Militant Escalation Alongside Activist Suppression
The timing of the crackdown coincides with a documented shift in militant tactics in Balochistan. According to the ICPS report, armed organisations have fundamentally altered their operational strategies, including an unprecedented increase in the recruitment and deployment of women in suicide attacks. The simultaneous suppression of peaceful activism and the expansion of violent insurgency, the report argues, presents a paradox that demands careful examination.
Notably, this pattern — where the closure of legitimate political channels correlates with a hardening of armed resistance — has been observed in multiple conflict zones globally. The ICPS report underscores that sustainable peace requires more than military victories; it demands that citizens who reject violence retain meaningful faith in justice and democratic participation.

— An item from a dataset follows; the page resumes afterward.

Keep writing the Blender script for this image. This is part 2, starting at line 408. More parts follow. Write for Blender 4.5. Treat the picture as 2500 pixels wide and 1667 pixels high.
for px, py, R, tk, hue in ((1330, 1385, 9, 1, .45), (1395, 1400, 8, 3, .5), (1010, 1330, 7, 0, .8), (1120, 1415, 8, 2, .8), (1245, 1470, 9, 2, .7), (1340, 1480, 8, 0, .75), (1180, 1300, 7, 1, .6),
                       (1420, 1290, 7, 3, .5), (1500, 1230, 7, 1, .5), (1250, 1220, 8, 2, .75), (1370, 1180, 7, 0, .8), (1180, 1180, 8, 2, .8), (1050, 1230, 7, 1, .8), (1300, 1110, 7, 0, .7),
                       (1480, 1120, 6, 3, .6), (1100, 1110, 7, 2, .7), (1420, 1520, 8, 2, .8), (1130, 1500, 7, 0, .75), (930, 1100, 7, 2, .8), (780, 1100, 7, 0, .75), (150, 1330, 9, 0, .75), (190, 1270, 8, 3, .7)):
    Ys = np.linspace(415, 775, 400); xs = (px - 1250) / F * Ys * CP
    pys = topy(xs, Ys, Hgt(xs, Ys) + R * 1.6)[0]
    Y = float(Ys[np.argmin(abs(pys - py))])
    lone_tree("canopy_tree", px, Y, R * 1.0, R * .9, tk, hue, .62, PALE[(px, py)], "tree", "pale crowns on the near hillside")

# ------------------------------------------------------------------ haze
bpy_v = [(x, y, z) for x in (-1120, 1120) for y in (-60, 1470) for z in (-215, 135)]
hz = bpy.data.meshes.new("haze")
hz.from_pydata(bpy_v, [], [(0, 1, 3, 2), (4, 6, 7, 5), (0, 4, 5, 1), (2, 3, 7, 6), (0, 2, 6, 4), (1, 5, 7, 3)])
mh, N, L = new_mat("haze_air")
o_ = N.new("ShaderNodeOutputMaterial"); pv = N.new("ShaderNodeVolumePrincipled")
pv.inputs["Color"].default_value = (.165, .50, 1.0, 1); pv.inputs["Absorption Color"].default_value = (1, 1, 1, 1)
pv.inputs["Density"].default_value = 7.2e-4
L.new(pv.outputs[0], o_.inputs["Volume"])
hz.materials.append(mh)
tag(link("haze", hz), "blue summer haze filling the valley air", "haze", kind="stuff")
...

What the Report Recommends
The ICPS analysis stops short of prescribing a specific policy roadmap but makes clear that the current trajectory risks long-term destabilisation. It argues that Islamabad must make a critical distinction between peaceful political mobilisation and violent militancy — a distinction that, in the report's assessment, current policy is dangerously blurring. The fate of Mahrang Baloch has become, according to the report, a test case for whether Pakistan can hold together security imperatives and democratic accountability in one of its most fractured provinces.
With her appeal process yet to run its course, the case is likely to remain a focal point for international human rights bodies and regional observers tracking Pakistan's internal stability.